### WRITTEN TASK
Find each line containing the string "from" and return it.

### DATA SEGMENT
::::::::

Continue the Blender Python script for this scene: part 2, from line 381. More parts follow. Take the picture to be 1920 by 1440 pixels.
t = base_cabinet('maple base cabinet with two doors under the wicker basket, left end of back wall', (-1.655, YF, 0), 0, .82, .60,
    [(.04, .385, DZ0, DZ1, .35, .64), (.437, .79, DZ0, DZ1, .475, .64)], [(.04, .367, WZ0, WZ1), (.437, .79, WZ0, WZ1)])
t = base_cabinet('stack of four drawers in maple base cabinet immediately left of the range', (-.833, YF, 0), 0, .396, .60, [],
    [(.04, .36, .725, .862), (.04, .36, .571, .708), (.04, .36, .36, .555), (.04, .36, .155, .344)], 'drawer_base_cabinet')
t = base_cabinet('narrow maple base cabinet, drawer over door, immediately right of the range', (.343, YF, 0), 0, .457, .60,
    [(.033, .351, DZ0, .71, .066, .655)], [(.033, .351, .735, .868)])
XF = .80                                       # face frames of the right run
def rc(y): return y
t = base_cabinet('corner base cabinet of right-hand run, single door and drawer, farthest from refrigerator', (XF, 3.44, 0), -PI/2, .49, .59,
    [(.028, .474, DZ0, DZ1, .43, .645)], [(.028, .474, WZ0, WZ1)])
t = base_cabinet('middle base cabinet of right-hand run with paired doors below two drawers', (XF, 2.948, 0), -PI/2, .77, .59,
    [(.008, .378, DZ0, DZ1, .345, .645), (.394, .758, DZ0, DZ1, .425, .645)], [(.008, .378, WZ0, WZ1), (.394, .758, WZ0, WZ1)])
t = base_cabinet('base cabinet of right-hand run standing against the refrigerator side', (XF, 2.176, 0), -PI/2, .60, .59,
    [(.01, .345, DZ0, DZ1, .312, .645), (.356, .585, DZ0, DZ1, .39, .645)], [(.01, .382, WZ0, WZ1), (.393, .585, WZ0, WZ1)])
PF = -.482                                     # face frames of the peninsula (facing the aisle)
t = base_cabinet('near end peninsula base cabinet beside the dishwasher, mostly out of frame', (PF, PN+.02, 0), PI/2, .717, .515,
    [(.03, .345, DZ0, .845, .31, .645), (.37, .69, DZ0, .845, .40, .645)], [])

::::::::

### EXERCISE RESPONSE
Continue the Blender Python script for this scene: part 2, from line 381. More parts follow. Take the picture to be 1920 by 1440 pixels.
t = base_cabinet('corner base cabinet of right-hand run, single door and drawer, farthest from refrigerator', (XF, 3.44, 0), -PI/2, .49, .59,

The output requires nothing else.